Wednesday, May 16, 2007
A hawkish Bank
Posted by David Smith at 12:30 PM
Category: Thoughts and responses

The Bank of England's inflation report clearly implied that Bank rate will need to rise to 5.75% to achieve the inflation target over the medium-term and even then the risks are deemed to be on the upside. Though no great sense of urgency was conveyed, the Bank is determined to clamp down on inflation expectations, particularly among firms. The report is available here.

Comments

So, it's starting to look like we could be at 6.0% by Christmas. Interestingly also in the report they included market expectations for interest rates which show any possible future rate cuts aren't likely to be until 2009 at the earliest.

Posted by: Minh at May 16, 2007 02:17 PM

Dear David,
Letís compare the February inflation projection (page 47, Chart 5.9) with that in the current report (page 43, Chart 5.9). Under the assumption of a 5.25% base rate, inflation drops to the target quite steeply whereas under the assumption of a 5.50% base rate, inflation reverts to the target much more slowly. Basically, inflation resists more when the interest rate is higher... An indication of a further rise ahead?
Thanks.

Posted by: Costas Milas at May 16, 2007 03:08 PM

Yes, there's definitely a rate rise built in to the new projection - the Bank interprets the money market curve it was working with as indicating a rise to 5.7%, which it will round up to 5.75% if it follows through with the hike indicated by this report.
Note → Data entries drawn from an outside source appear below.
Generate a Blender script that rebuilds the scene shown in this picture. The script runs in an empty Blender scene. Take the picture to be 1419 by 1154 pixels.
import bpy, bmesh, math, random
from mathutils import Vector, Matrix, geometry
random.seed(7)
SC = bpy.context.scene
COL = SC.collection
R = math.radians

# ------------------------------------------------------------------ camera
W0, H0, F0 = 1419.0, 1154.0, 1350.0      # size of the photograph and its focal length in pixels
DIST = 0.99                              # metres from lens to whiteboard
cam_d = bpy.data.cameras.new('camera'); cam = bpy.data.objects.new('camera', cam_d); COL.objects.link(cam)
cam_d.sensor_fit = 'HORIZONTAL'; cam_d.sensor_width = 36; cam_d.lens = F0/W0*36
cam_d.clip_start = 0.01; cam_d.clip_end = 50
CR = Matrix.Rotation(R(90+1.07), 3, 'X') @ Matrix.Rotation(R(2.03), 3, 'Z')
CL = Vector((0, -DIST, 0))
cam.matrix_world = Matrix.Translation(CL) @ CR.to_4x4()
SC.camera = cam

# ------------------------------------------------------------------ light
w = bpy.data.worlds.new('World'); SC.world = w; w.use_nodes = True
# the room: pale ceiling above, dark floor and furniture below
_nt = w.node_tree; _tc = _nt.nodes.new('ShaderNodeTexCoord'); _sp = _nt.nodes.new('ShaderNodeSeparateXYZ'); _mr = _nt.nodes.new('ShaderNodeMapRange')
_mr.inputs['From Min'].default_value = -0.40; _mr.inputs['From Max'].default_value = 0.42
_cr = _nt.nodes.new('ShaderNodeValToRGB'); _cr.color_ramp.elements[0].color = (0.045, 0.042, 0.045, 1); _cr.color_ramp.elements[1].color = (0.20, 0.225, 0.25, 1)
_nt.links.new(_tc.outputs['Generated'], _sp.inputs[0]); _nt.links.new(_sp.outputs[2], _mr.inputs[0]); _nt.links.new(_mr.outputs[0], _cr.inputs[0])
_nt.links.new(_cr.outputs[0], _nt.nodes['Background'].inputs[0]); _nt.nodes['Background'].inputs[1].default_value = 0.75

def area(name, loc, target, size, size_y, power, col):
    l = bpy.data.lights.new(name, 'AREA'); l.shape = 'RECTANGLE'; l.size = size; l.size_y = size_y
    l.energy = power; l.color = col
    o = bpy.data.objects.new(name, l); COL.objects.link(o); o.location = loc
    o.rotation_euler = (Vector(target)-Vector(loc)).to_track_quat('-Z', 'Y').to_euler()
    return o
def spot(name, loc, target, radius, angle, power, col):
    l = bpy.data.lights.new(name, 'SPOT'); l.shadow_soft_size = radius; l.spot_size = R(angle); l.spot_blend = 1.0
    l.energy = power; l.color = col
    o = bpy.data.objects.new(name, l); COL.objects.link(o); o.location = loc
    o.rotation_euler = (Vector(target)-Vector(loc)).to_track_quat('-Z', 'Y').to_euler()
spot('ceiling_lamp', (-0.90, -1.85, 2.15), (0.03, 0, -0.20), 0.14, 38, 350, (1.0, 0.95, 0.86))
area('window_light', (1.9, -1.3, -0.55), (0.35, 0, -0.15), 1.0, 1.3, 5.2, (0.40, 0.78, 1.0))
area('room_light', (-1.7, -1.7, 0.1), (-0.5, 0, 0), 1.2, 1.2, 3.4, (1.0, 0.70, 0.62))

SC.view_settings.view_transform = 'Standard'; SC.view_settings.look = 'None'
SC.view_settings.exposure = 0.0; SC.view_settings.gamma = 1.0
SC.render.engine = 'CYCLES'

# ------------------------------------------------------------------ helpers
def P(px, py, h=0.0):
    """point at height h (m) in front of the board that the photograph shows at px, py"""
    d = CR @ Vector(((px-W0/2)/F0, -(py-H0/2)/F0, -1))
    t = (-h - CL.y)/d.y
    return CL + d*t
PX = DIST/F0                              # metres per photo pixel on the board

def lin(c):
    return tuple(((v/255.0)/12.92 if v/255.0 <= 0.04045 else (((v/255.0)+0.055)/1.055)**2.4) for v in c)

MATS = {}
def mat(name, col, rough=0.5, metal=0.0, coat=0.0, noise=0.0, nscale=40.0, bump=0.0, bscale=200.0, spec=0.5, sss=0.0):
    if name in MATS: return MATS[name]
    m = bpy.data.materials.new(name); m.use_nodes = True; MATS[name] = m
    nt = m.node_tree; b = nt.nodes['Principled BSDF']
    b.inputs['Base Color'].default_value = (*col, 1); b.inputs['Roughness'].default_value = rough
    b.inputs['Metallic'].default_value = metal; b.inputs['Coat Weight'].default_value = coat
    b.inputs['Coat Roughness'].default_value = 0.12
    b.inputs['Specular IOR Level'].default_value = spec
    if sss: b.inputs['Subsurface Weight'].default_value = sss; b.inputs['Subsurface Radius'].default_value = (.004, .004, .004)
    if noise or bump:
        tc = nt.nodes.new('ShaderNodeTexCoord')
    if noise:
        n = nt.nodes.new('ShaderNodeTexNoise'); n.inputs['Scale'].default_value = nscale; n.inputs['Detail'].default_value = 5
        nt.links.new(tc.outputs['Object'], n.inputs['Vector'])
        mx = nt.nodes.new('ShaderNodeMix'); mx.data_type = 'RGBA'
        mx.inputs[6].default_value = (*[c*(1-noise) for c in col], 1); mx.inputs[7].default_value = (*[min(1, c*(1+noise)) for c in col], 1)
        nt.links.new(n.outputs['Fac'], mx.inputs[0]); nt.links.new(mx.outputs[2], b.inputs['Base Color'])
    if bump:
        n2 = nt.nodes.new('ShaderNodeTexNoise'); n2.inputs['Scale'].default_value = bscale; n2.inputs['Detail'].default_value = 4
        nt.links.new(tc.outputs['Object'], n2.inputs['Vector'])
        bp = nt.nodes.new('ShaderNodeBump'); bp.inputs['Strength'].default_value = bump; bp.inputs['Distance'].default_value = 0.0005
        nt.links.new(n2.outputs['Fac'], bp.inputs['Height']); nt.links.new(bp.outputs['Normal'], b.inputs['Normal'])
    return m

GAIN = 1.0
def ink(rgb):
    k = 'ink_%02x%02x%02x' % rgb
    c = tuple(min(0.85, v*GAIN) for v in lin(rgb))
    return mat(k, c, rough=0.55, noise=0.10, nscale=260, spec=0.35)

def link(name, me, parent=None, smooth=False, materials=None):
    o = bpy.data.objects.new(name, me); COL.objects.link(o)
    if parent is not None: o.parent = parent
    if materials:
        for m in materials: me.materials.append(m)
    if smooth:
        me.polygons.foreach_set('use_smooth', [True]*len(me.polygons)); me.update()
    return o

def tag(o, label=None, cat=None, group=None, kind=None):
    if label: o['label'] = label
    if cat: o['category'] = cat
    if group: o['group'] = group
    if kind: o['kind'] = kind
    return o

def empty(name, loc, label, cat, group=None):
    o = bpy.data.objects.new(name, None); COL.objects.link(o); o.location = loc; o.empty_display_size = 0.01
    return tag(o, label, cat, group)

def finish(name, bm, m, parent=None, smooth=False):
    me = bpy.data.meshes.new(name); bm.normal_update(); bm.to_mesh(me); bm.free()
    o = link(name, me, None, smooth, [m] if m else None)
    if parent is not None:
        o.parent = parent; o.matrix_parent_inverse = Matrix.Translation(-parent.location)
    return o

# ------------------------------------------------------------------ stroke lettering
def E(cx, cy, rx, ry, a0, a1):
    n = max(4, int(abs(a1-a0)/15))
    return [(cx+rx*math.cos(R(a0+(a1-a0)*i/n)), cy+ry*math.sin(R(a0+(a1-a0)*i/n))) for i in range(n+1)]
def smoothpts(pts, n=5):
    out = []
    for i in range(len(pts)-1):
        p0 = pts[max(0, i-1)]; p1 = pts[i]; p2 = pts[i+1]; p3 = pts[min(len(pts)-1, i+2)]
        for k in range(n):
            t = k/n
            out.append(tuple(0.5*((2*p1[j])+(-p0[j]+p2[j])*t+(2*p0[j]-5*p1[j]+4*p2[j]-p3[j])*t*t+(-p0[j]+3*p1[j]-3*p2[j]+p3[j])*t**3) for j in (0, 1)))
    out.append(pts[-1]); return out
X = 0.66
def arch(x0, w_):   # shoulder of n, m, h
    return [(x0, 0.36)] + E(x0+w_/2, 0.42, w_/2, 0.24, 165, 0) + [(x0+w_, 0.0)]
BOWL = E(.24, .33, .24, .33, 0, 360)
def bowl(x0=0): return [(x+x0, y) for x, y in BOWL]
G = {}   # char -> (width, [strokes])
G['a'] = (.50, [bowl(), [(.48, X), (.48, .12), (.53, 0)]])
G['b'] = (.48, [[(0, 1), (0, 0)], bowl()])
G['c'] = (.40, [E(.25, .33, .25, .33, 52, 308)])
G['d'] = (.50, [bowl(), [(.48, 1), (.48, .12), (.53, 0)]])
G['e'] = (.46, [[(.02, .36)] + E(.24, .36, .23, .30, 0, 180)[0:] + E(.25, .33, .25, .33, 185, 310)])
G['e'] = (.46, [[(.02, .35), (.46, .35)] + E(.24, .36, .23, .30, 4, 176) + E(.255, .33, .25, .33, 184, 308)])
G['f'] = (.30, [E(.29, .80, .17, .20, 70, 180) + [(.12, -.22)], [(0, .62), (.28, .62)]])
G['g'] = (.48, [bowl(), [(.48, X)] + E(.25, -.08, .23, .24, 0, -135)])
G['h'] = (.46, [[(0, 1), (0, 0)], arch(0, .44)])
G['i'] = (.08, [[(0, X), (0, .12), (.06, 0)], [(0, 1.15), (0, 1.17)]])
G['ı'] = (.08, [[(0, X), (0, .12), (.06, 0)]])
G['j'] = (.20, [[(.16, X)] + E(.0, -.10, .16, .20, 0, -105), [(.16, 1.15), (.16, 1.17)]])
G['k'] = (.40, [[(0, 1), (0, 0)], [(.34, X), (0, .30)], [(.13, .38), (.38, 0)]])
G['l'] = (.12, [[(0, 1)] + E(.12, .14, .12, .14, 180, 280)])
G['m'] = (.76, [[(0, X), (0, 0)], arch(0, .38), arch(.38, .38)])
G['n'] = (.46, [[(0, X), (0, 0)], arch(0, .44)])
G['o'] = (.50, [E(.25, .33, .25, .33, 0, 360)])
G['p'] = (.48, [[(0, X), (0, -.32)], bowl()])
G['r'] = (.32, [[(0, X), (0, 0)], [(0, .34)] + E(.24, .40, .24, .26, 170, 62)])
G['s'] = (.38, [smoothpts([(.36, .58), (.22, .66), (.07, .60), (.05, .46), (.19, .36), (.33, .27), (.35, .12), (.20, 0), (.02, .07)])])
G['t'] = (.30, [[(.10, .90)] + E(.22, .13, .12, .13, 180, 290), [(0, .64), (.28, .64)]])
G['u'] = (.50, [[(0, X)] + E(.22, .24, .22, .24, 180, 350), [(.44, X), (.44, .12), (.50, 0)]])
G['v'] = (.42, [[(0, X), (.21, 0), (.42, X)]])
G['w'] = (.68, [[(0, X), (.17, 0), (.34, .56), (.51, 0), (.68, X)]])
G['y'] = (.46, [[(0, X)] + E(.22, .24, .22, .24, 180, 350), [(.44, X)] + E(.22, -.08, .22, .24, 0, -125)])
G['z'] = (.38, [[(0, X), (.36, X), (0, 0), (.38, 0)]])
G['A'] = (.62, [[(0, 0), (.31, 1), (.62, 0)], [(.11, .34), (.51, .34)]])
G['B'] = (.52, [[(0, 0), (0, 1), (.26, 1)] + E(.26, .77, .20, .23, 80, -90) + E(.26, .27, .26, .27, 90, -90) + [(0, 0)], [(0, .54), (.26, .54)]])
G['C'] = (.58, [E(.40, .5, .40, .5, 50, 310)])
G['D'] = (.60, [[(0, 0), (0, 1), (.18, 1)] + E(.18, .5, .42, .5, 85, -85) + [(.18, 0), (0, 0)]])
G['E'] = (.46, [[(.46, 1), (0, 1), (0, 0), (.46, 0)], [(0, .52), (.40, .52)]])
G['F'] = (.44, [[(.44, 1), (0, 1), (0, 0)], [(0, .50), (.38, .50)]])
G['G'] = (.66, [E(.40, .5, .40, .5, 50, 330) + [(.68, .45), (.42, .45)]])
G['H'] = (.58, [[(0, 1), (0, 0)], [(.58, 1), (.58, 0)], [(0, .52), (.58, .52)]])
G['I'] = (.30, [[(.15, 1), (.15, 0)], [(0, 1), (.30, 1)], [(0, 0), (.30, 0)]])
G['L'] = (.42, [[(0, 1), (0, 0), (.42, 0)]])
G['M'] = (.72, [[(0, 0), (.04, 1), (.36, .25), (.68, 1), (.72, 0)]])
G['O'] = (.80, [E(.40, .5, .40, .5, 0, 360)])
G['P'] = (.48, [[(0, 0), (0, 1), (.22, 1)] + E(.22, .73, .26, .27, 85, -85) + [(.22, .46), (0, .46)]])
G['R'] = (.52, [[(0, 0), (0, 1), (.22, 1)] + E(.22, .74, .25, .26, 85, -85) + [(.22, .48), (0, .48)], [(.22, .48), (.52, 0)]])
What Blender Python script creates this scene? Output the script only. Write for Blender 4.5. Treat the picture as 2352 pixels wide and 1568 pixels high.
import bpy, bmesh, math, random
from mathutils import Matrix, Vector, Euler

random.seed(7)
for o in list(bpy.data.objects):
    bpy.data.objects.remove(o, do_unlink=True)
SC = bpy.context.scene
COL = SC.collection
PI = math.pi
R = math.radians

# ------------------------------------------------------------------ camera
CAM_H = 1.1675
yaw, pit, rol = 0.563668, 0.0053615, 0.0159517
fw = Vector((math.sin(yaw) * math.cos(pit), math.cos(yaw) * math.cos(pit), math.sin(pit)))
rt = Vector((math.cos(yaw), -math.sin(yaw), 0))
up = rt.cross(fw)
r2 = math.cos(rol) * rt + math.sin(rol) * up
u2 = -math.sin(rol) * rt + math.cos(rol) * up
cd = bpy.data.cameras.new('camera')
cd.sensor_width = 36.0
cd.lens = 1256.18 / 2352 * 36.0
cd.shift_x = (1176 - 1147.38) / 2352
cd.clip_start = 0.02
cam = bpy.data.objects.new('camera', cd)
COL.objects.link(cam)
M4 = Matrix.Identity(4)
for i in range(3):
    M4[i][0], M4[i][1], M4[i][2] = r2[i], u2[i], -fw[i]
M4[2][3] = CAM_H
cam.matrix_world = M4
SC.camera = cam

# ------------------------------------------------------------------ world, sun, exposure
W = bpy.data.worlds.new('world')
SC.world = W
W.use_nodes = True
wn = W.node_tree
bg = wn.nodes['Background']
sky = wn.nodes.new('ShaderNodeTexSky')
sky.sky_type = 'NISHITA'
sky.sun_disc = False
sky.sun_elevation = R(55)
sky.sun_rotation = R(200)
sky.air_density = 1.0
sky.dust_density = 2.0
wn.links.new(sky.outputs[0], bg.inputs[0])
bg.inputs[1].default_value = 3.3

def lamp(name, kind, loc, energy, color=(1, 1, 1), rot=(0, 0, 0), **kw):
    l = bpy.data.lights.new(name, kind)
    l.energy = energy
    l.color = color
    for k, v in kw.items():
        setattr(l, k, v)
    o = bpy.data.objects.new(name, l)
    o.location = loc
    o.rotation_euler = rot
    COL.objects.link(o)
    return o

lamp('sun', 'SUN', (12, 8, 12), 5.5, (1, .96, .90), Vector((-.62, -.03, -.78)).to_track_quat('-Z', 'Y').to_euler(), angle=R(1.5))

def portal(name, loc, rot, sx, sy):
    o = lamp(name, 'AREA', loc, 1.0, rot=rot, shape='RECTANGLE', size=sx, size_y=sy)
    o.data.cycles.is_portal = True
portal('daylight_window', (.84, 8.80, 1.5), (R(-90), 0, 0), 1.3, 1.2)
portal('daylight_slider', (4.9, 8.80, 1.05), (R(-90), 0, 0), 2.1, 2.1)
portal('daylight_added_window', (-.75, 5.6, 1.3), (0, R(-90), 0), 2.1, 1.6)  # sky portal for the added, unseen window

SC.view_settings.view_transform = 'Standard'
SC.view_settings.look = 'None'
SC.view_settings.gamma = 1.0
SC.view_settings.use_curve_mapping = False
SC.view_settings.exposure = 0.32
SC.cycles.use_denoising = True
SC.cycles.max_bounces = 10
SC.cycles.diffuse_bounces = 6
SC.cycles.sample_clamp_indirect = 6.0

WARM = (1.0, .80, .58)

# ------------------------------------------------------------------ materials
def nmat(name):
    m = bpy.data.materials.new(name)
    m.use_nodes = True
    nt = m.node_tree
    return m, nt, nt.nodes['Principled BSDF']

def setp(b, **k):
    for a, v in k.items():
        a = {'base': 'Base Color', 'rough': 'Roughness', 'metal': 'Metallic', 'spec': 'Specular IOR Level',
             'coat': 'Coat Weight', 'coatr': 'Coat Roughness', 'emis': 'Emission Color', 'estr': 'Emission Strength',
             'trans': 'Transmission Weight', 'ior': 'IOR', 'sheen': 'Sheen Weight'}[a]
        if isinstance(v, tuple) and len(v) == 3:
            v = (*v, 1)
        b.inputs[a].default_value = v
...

So getting to 6%, while clearly possible, would require some of those upside risks it talks about - particularly on pricing power - to come through. The Bank sees the profile of market rates as indicating 5.6% by mid-2008. Rounded, that's 5.5%, which could be the first cut. In practice, of course, it won't turn out quite like this. Events and the data will be crucial.

Posted by: David Smith at May 16, 2007 03:41 PM

Hi

But on the interesting side, since the inflation report was done, wages and Producer prices have come in lower than expected........(and Inflation has of course fallen)

PS and the Bank of England is of course going to say it is going to clamp down on inflation expectations, its part of the clamping down process. (I expect inflation expectations would rise, if they said..."We aren't concerned about clamping down on inflation")

Posted by: kingofnowhereiii at May 16, 2007 04:57 PM

Also worth pointing out that the last few times the Bank has raised rates, the yield curve has ticked up 10-20 basis points on the strength of the rise alone, so if rates go up in August it might be the case that 6% becomes priced in around November!

Posted by: Minh at May 16, 2007 06:46 PM

David,

What is your skip index reading at present ?

Nick

Posted by: Nick Thorne at May 17, 2007 10:20 AM

Pretty healthy - three at the last count (two is normal, four a boom). A short while ago I was in skip heaven - both neighbours had one.